**WHAT THE TASK ASKS**
Write every line out verbatim and omit the pictures.
* begin RECORDS FOR THE EXERCISE *
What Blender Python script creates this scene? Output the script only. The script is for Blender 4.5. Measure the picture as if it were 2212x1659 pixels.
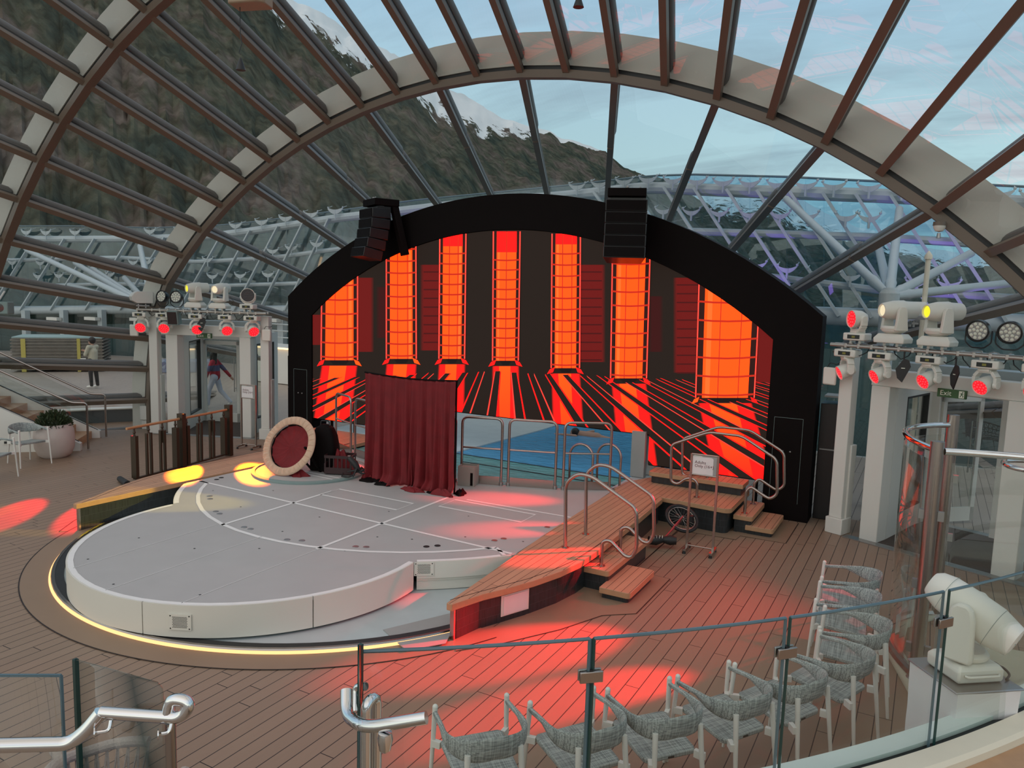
import bpy, math, random
from mathutils import Vector, Matrix, noise
from math import sin, cos, pi, radians, sqrt, atan2, degrees, hypot
random.seed(7)
for o in list(bpy.data.objects): bpy.data.objects.remove(o)
sc = bpy.context.scene
COL = sc.collection
# ------------------------------------------------------------------ camera
F = 1640.0; CX = 1106.0; CY = 829.5; CAMH = 3.7
YAW = radians(28.9); PITCH = radians(6.83); ROLL = radians(1.68)
fw = Vector((-sin(YAW)*cos(PITCH), cos(YAW)*cos(PITCH), -sin(PITCH)))
r0 = Vector((cos(YAW), sin(YAW), 0)); u0 = r0.cross(fw)
rt = r0*cos(ROLL) + u0*sin(ROLL); upv = -r0*sin(ROLL) + u0*cos(ROLL)
cam = bpy.data.objects.new('camera', bpy.data.cameras.new('camera')); COL.objects.link(cam)
cam.data.sensor_fit = 'HORIZONTAL'; cam.data.sensor_width = 36.0; cam.data.lens = F/2212*36.0
cam.data.clip_start = 0.05; cam.data.clip_end = 20000
M = Matrix.Identity(4)
for i in range(3):
    M[i][0] = rt[i]; M[i][1] = upv[i]; M[i][2] = -fw[i]
M[2][3] = CAMH; cam.matrix_world = M
sc.camera = cam
CP = Vector((0, 0, CAMH))
# the same lens turns a measured point of the photograph into a point on a known plane of the place
def ray(px, py): return (fw*F + rt*(px-CX) - upv*(py-CY)).normalized()
def onz(px, py, z=0.0):
    d = ray(px, py); return CP + d*((z-CAMH)/d.z)
def ony(px, py, Y):
    d = ray(px, py); return CP + d*(Y/d.y)
def at(px, py, dist):
    d = ray(px, py); return CP + d*dist
# ------------------------------------------------------------------ view + world
sc.view_settings.view_transform = 'Standard'; sc.view_settings.look = 'None'
sc.view_settings.gamma = 1.0; sc.view_settings.use_curve_mapping = False
sc.view_settings.exposure = 0.0
sc.render.engine = 'CYCLES'
cy = sc.cycles
cy.max_bounces = 7; cy.diffuse_bounces = 3; cy.glossy_bounces = 4; cy.transmission_bounces = 4
cy.transparent_max_bounces = 28; cy.caustics_reflective = False; cy.caustics_refractive = False
cy.sample_clamp_indirect = 8.0; cy.blur_glossy = 0.5
try:
    cy.use_denoising = True; cy.denoiser = 'OPENIMAGEDENOISE'; cy.denoising_input_passes = 'RGB_ALBEDO_NORMAL'
except Exception: pass

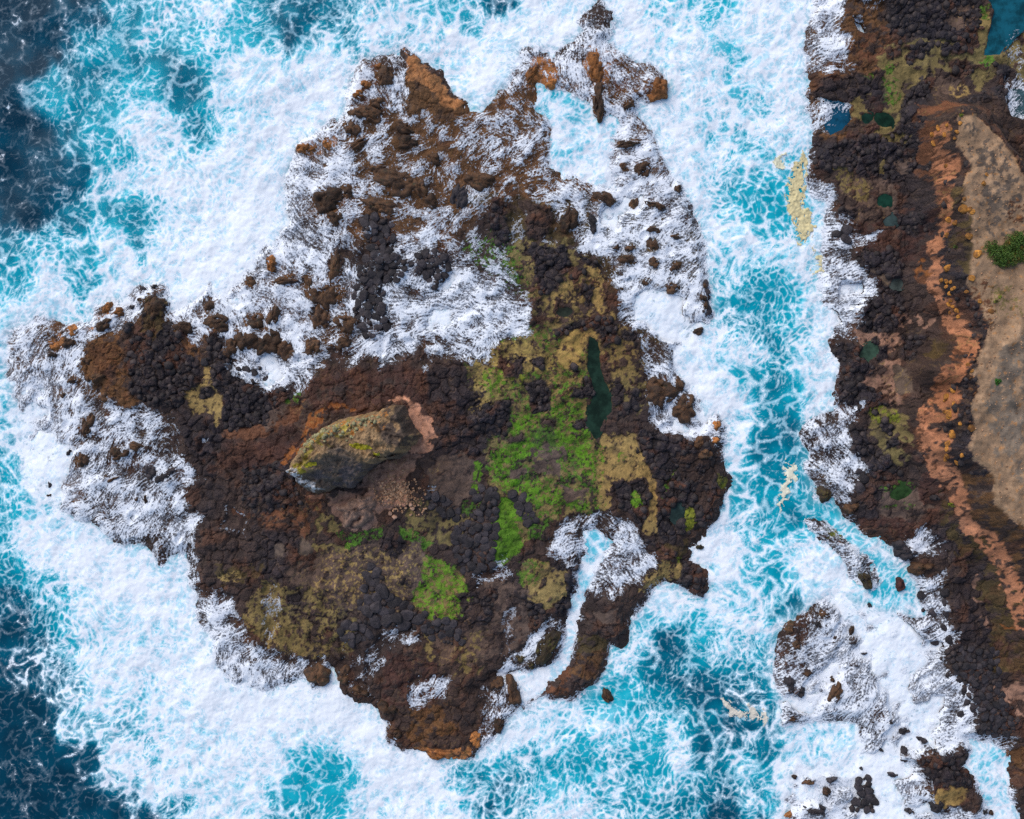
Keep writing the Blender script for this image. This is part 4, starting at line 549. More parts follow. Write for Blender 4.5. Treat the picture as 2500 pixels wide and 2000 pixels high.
* end RECORDS FOR THE EXERCISE *
**ANSWER TO THIS TASK**
What Blender Python script creates this scene? Output the script only. The script is for Blender 4.5. Measure the picture as if it were 2212x1659 pixels.
import bpy, math, random
from mathutils import Vector, Matrix, noise
from math import sin, cos, pi, radians, sqrt, atan2, degrees, hypot
random.seed(7)
for o in list(bpy.data.objects): bpy.data.objects.remove(o)
sc = bpy.context.scene
COL = sc.collection
# ------------------------------------------------------------------ camera
F = 1640.0; CX = 1106.0; CY = 829.5; CAMH = 3.7
YAW = radians(28.9); PITCH = radians(6.83); ROLL = radians(1.68)
fw = Vector((-sin(YAW)*cos(PITCH), cos(YAW)*cos(PITCH), -sin(PITCH)))
r0 = Vector((cos(YAW), sin(YAW), 0)); u0 = r0.cross(fw)
rt = r0*cos(ROLL) + u0*sin(ROLL); upv = -r0*sin(ROLL) + u0*cos(ROLL)
cam = bpy.data.objects.new('camera', bpy.data.cameras.new('camera')); COL.objects.link(cam)
cam.data.sensor_fit = 'HORIZONTAL'; cam.data.sensor_width = 36.0; cam.data.lens = F/2212*36.0
cam.data.clip_start = 0.05; cam.data.clip_end = 20000
M = Matrix.Identity(4)
for i in range(3):
    M[i][0] = rt[i]; M[i][1] = upv[i]; M[i][2] = -fw[i]
M[2][3] = CAMH; cam.matrix_world = M
sc.camera = cam
CP = Vector((0, 0, CAMH))
# the same lens turns a measured point of the photograph into a point on a known plane of the place
def ray(px, py): return (fw*F + rt*(px-CX) - upv*(py-CY)).normalized()
def onz(px, py, z=0.0):
    d = ray(px, py); return CP + d*((z-CAMH)/d.z)
def ony(px, py, Y):
    d = ray(px, py); return CP + d*(Y/d.y)
def at(px, py, dist):
    d = ray(px, py); return CP + d*dist
# ------------------------------------------------------------------ view + world
sc.view_settings.view_transform = 'Standard'; sc.view_settings.look = 'None'
sc.view_settings.gamma = 1.0; sc.view_settings.use_curve_mapping = False
sc.view_settings.exposure = 0.0
sc.render.engine = 'CYCLES'
cy = sc.cycles
cy.max_bounces = 7; cy.diffuse_bounces = 3; cy.glossy_bounces = 4; cy.transmission_bounces = 4
cy.transparent_max_bounces = 28; cy.caustics_reflective = False; cy.caustics_refractive = False
cy.sample_clamp_indirect = 8.0; cy.blur_glossy = 0.5
try:
    cy.use_denoising = True; cy.denoiser = 'OPENIMAGEDENOISE'; cy.denoising_input_passes = 'RGB_ALBEDO_NORMAL'
except Exception: pass

Keep writing the Blender script for this image. This is part 4, starting at line 549. More parts follow. Write for Blender 4.5. Treat the picture as 2500 pixels wide and 2000 pixels high.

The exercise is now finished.